■ Written task
Go through the data below and copy it exactly, skipping every picture.
- - - - -
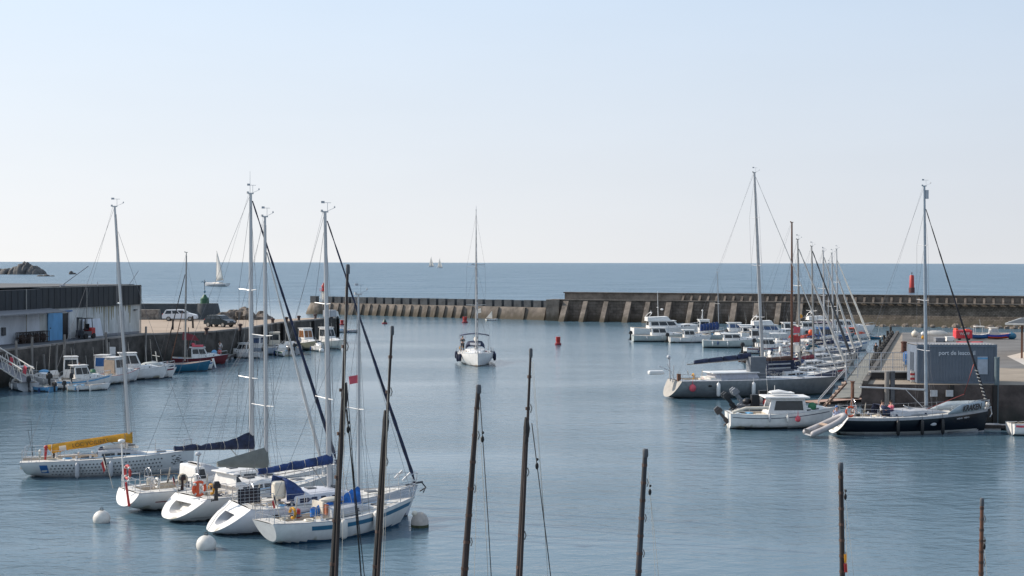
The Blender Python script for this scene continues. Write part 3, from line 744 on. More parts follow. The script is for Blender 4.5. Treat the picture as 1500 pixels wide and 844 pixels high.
cr_ = wn_('ShaderNodeMapRange'); nt.links.new(cn_.outputs[0], cr_.inputs[0]); cr_.inputs['From Min'].default_value = .3; cr_.inputs['From Max'].default_value = .7; cr_.inputs['To Min'].default_value = .988; cr_.inputs['To Max'].default_value = 1.012
hm_ = wn_('ShaderNodeVectorMath', operation='SCALE'); nt.links.new(hz_.outputs[0], hm_.inputs[0]); nt.links.new(cr_.outputs[0], hm_.inputs['Scale']); hz_ = hm_
fin = wn_('ShaderNodeMixRGB'); nt.links.new(rz_.outputs[0], fin.inputs[0]); nt.links.new(sky.outputs[0], fin.inputs[1]); nt.links.new(hz_.outputs[0], fin.inputs[2])
nt.links.new(fin.outputs[0], bg.inputs[0])
sd = bpy.data.lights.new('sun', 'SUN'); sd.energy = 3.6; sd.angle = R(.53); sd.color = (1, .9, .78)
so = bpy.data.objects.new('sun', sd); col.objects.link(so)
dv = Vector((math.sin(R(SUN_AZ)) * math.cos(R(SUN_EL)), math.cos(R(SUN_AZ)) * math.cos(R(SUN_EL)), math.sin(R(SUN_EL))))
so.rotation_euler = dv.to_track_quat('Z', 'Y').to_euler(); so.location = dv * 50
sc.view_settings.view_transform = 'Standard'; sc.view_settings.look = 'None'; sc.view_settings.exposure = .62; sc.view_settings.gamma = 1

def seamat():
    m = bpy.data.materials.new('sea_water'); m.use_nodes = True; nt = m.node_tree; N = nt.nodes; L = nt.links
    b = N['Principled BSDF']; b.inputs['Base Color'].default_value = (.115, .18, .21, 1); b.inputs['IOR'].default_value = 1.333
    g = N.new('ShaderNodeNewGeometry')
    def noise(sx, sy, rot, scale, det=3, ro=.5):
        mp = N.new('ShaderNodeMapping'); mp.inputs['Scale'].default_value = (sx, sy, 1); mp.inputs['Rotation'].default_value = (0, 0, R(rot)); L.new(g.outputs['Position'], mp.inputs[0])
        n = N.new('ShaderNodeTexNoise'); n.inputs['Scale'].default_value = scale; n.inputs['Detail'].default_value = det; n.inputs['Roughness'].default_value = ro
        L.new(mp.outputs[0], n.inputs['Vector']); return n.outputs[0]
    def math_(op, a, b_=None, c=None):
        n = N.new('ShaderNodeMath'); n.operation = op
        for i, v in enumerate((a, b_, c)):
            if v is None: continue
            if hasattr(v, 'links') or not isinstance(v, (int, float)): L.new(v, n.inputs[i])
            else: n.inputs[i].default_value = v
        return n.outputs[0]
    sp = N.new('ShaderNodeSeparateXYZ'); L.new(g.outputs['Position'], sp.inputs[0])
    # open sea beyond the breakwater is rougher than the harbour
    k = math_('MULTIPLY_ADD', sp.outputs[0], .65, sp.outputs[1])
    mr = N.new('ShaderNodeMapRange'); L.new(k, mr.inputs[0]); mr.inputs['From Min'].default_value = 285; mr.inputs['From Max'].default_value = 360; mr.inputs['To Min'].default_value = 0; mr.inputs['To Max'].default_value = 1
    op = mr.outputs[0]
    cmx = N.new('ShaderNodeMixRGB'); L.new(op, cmx.inputs[0]); cmx.inputs[1].default_value = (.068, .125, .165, 1); cmx.inputs[2].default_value = (.07, .135, .19, 1); L.new(cmx.outputs[0], b.inputs['Base Color'])
    a = noise(1, 1.7, 12, 3.2, 4, .6); c = noise(1, 1.6, -18, .75, 3); d = noise(1, 2.2, 6, .17, 3); pt = noise(1, 2.5, 8, .022, 3)
    h = math_("MULTIPLY_ADD", c, 3.4, a); h = math_('MULTIPLY_ADD', d, math_('MULTIPLY_ADD', op, 30.0, 3.0), h)
    # gust patches modulate the ripple strength
    mr2 = N.new('ShaderNodeMapRange'); L.new(pt, mr2.inputs[0]); mr2.inputs['From Min'].default_value = .36; mr2.inputs['From Max'].default_value = .64; mr2.inputs['To Min'].default_value = .25; mr2.inputs['To Max'].default_value = 1.0
    st = math_('MULTIPLY', mr2.outputs[0], math_('MULTIPLY_ADD', op, .85, WSTR))
    bp = N.new('ShaderNodeBump'); bp.inputs['Distance'].default_value = .09; L.new(h, bp.inputs['Height']); L.new(st, bp.inputs['Strength']); L.new(bp.outputs[0], b.inputs['Normal'])
    
    rr_ = N.new('ShaderNodeValToRGB'); mk = N.new('ShaderNodeMapRange'); L.new(k, mk.inputs[0]); mk.inputs['From Min'].default_value = 40; mk.inputs['From Max'].default_value = 440; L.new(mk.outputs[0], rr_.inputs[0])
    el = rr_.color_ramp.elements; el[0].position = 0; el[0].color = (.09,) * 3 + (1,); el[1].position = 1; el[1].color = (.3,) * 3 + (1,); q = el.new(.55); q.color = (.17,) * 3 + (1,); q = el.new(.66); q.color = (.21,) * 3 + (1,)
    L.new(rr_.outputs[0], b.inputs['Roughness'])
    return m
WSTR = .42
S = 42000
mb = MB(); mb.quad((-S, -400, 0), (S, -400, 0), (S, S, 0), (-S, S, 0)); sea = struct(mb.build('sea', seamat(), None, 0))

# ------------------------------------------------------------------ left quay
QZ = 3.3
def flatpoly(name, pts, z, m, kind=True, thick=None, parent=None):
    mb = MB(); n = len(pts)
    if thick is None: mb.add([(p[0], p[1], z) for p in pts], [tuple(range(n))])
    else: mb.loft([[(p[0], p[1], z - thick) for p in pts], [(p[0], p[1], z) for p in pts]])
    o = mb.build(name, m, parent, 0)
    return struct(o) if kind else o
edge = [(-52.5, 105), (-46.4, 130), (-41.3, 159), (-34.8, 166.5), (-32.6, 175), (-31.0, 192), (-25.6, 208.5)]
ql = edge + [(-29.5, 210.5), (-36, 202), (-60, 202.5), (-140, 203), (-140, 100)]
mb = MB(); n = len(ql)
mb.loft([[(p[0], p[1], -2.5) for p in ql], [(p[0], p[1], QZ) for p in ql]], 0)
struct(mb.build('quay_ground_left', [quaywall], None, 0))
flatpoly('quay_pavement_left', [(-52.6, 105.2), (-46.55, 130), (-41.45, 159), (-34.95, 166.7), (-32.75, 175.1), (-31.15, 192), (-25.8, 208.3), (-29.5, 210.3), (-36.1, 201.8), (-60, 202.3), (-139.9, 202.8), (-139.9, 100.2)], QZ + .004, sand)
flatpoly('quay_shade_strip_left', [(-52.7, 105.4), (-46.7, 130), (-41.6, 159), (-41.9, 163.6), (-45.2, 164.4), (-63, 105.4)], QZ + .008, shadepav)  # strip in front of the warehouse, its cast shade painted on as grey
mb = MB()
for a, b in zip(edge, edge[1:]):
    a = Vector((a[0], a[1], 0)); b = Vector((b[0], b[1], 0)); d = (b - a); L_ = d.length; an = math.atan2(d.y, d.x); c = (a + b) / 2
    mb.box((c.x - .18, c.y, QZ + .09), (L_, .34, .18), an)
struct(mb.build('quay_kerb_left', concrete, None, 0))
def alongedge(s):
    acc = 0
    for a, b in zip(edge, edge[1:]):
        a = Vector((a[0], a[1], 0)); b = Vector((b[0], b[1], 0)); l = (b - a).length
        if acc + l >= s: return a.lerp(b, (s - acc) / l), (b - a).normalized()
        acc += l
    return b, (b - a).normalized()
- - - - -
■ Task solution
The Blender Python script for this scene continues. Write part 3, from line 744 on. More parts follow. The script is for Blender 4.5. Treat the picture as 1500 pixels wide and 844 pixels high.
cr_ = wn_('ShaderNodeMapRange'); nt.links.new(cn_.outputs[0], cr_.inputs[0]); cr_.inputs['From Min'].default_value = .3; cr_.inputs['From Max'].default_value = .7; cr_.inputs['To Min'].default_value = .988; cr_.inputs['To Max'].default_value = 1.012
hm_ = wn_('ShaderNodeVectorMath', operation='SCALE'); nt.links.new(hz_.outputs[0], hm_.inputs[0]); nt.links.new(cr_.outputs[0], hm_.inputs['Scale']); hz_ = hm_
fin = wn_('ShaderNodeMixRGB'); nt.links.new(rz_.outputs[0], fin.inputs[0]); nt.links.new(sky.outputs[0], fin.inputs[1]); nt.links.new(hz_.outputs[0], fin.inputs[2])
nt.links.new(fin.outputs[0], bg.inputs[0])
sd = bpy.data.lights.new('sun', 'SUN'); sd.energy = 3.6; sd.angle = R(.53); sd.color = (1, .9, .78)
so = bpy.data.objects.new('sun', sd); col.objects.link(so)
dv = Vector((math.sin(R(SUN_AZ)) * math.cos(R(SUN_EL)), math.cos(R(SUN_AZ)) * math.cos(R(SUN_EL)), math.sin(R(SUN_EL))))
so.rotation_euler = dv.to_track_quat('Z', 'Y').to_euler(); so.location = dv * 50
sc.view_settings.view_transform = 'Standard'; sc.view_settings.look = 'None'; sc.view_settings.exposure = .62; sc.view_settings.gamma = 1

def seamat():
    m = bpy.data.materials.new('sea_water'); m.use_nodes = True; nt = m.node_tree; N = nt.nodes; L = nt.links
    b = N['Principled BSDF']; b.inputs['Base Color'].default_value = (.115, .18, .21, 1); b.inputs['IOR'].default_value = 1.333
    g = N.new('ShaderNodeNewGeometry')
    def noise(sx, sy, rot, scale, det=3, ro=.5):
        mp = N.new('ShaderNodeMapping'); mp.inputs['Scale'].default_value = (sx, sy, 1); mp.inputs['Rotation'].default_value = (0, 0, R(rot)); L.new(g.outputs['Position'], mp.inputs[0])
        n = N.new('ShaderNodeTexNoise'); n.inputs['Scale'].default_value = scale; n.inputs['Detail'].default_value = det; n.inputs['Roughness'].default_value = ro
        L.new(mp.outputs[0], n.inputs['Vector']); return n.outputs[0]
    def math_(op, a, b_=None, c=None):
        n = N.new('ShaderNodeMath'); n.operation = op
        for i, v in enumerate((a, b_, c)):
            if v is None: continue
            if hasattr(v, 'links') or not isinstance(v, (int, float)): L.new(v, n.inputs[i])
            else: n.inputs[i].default_value = v
        return n.outputs[0]
    sp = N.new('ShaderNodeSeparateXYZ'); L.new(g.outputs['Position'], sp.inputs[0])
    # open sea beyond the breakwater is rougher than the harbour
    k = math_('MULTIPLY_ADD', sp.outputs[0], .65, sp.outputs[1])
    mr = N.new('ShaderNodeMapRange'); L.new(k, mr.inputs[0]); mr.inputs['From Min'].default_value = 285; mr.inputs['From Max'].default_value = 360; mr.inputs['To Min'].default_value = 0; mr.inputs['To Max'].default_value = 1
    op = mr.outputs[0]
    cmx = N.new('ShaderNodeMixRGB'); L.new(op, cmx.inputs[0]); cmx.inputs[1].default_value = (.068, .125, .165, 1); cmx.inputs[2].default_value = (.07, .135, .19, 1); L.new(cmx.outputs[0], b.inputs['Base Color'])
    a = noise(1, 1.7, 12, 3.2, 4, .6); c = noise(1, 1.6, -18, .75, 3); d = noise(1, 2.2, 6, .17, 3); pt = noise(1, 2.5, 8, .022, 3)
    h = math_("MULTIPLY_ADD", c, 3.4, a); h = math_('MULTIPLY_ADD', d, math_('MULTIPLY_ADD', op, 30.0, 3.0), h)
    # gust patches modulate the ripple strength
    mr2 = N.new('ShaderNodeMapRange'); L.new(pt, mr2.inputs[0]); mr2.inputs['From Min'].default_value = .36; mr2.inputs['From Max'].default_value = .64; mr2.inputs['To Min'].default_value = .25; mr2.inputs['To Max'].default_value = 1.0
    st = math_('MULTIPLY', mr2.outputs[0], math_('MULTIPLY_ADD', op, .85, WSTR))
    bp = N.new('ShaderNodeBump'); bp.inputs['Distance'].default_value = .09; L.new(h, bp.inputs['Height']); L.new(st, bp.inputs['Strength']); L.new(bp.outputs[0], b.inputs['Normal'])
    
    rr_ = N.new('ShaderNodeValToRGB'); mk = N.new('ShaderNodeMapRange'); L.new(k, mk.inputs[0]); mk.inputs['From Min'].default_value = 40; mk.inputs['From Max'].default_value = 440; L.new(mk.outputs[0], rr_.inputs[0])
    el = rr_.color_ramp.elements; el[0].position = 0; el[0].color = (.09,) * 3 + (1,); el[1].position = 1; el[1].color = (.3,) * 3 + (1,); q = el.new(.55); q.color = (.17,) * 3 + (1,); q = el.new(.66); q.color = (.21,) * 3 + (1,)
    L.new(rr_.outputs[0], b.inputs['Roughness'])
    return m
WSTR = .42
S = 42000
mb = MB(); mb.quad((-S, -400, 0), (S, -400, 0), (S, S, 0), (-S, S, 0)); sea = struct(mb.build('sea', seamat(), None, 0))

# ------------------------------------------------------------------ left quay
QZ = 3.3
def flatpoly(name, pts, z, m, kind=True, thick=None, parent=None):
    mb = MB(); n = len(pts)
    if thick is None: mb.add([(p[0], p[1], z) for p in pts], [tuple(range(n))])
    else: mb.loft([[(p[0], p[1], z - thick) for p in pts], [(p[0], p[1], z) for p in pts]])
    o = mb.build(name, m, parent, 0)
    return struct(o) if kind else o
edge = [(-52.5, 105), (-46.4, 130), (-41.3, 159), (-34.8, 166.5), (-32.6, 175), (-31.0, 192), (-25.6, 208.5)]
ql = edge + [(-29.5, 210.5), (-36, 202), (-60, 202.5), (-140, 203), (-140, 100)]
mb = MB(); n = len(ql)
mb.loft([[(p[0], p[1], -2.5) for p in ql], [(p[0], p[1], QZ) for p in ql]], 0)
struct(mb.build('quay_ground_left', [quaywall], None, 0))
flatpoly('quay_pavement_left', [(-52.6, 105.2), (-46.55, 130), (-41.45, 159), (-34.95, 166.7), (-32.75, 175.1), (-31.15, 192), (-25.8, 208.3), (-29.5, 210.3), (-36.1, 201.8), (-60, 202.3), (-139.9, 202.8), (-139.9, 100.2)], QZ + .004, sand)
flatpoly('quay_shade_strip_left', [(-52.7, 105.4), (-46.7, 130), (-41.6, 159), (-41.9, 163.6), (-45.2, 164.4), (-63, 105.4)], QZ + .008, shadepav)  # strip in front of the warehouse, its cast shade painted on as grey
mb = MB()
for a, b in zip(edge, edge[1:]):
    a = Vector((a[0], a[1], 0)); b = Vector((b[0], b[1], 0)); d = (b - a); L_ = d.length; an = math.atan2(d.y, d.x); c = (a + b) / 2
    mb.box((c.x - .18, c.y, QZ + .09), (L_, .34, .18), an)
struct(mb.build('quay_kerb_left', concrete, None, 0))
def alongedge(s):
    acc = 0
    for a, b in zip(edge, edge[1:]):
        a = Vector((a[0], a[1], 0)); b = Vector((b[0], b[1], 0)); l = (b - a).length
        if acc + l >= s: return a.lerp(b, (s - acc) / l), (b - a).normalized()
        acc += l
    return b, (b - a).normalized()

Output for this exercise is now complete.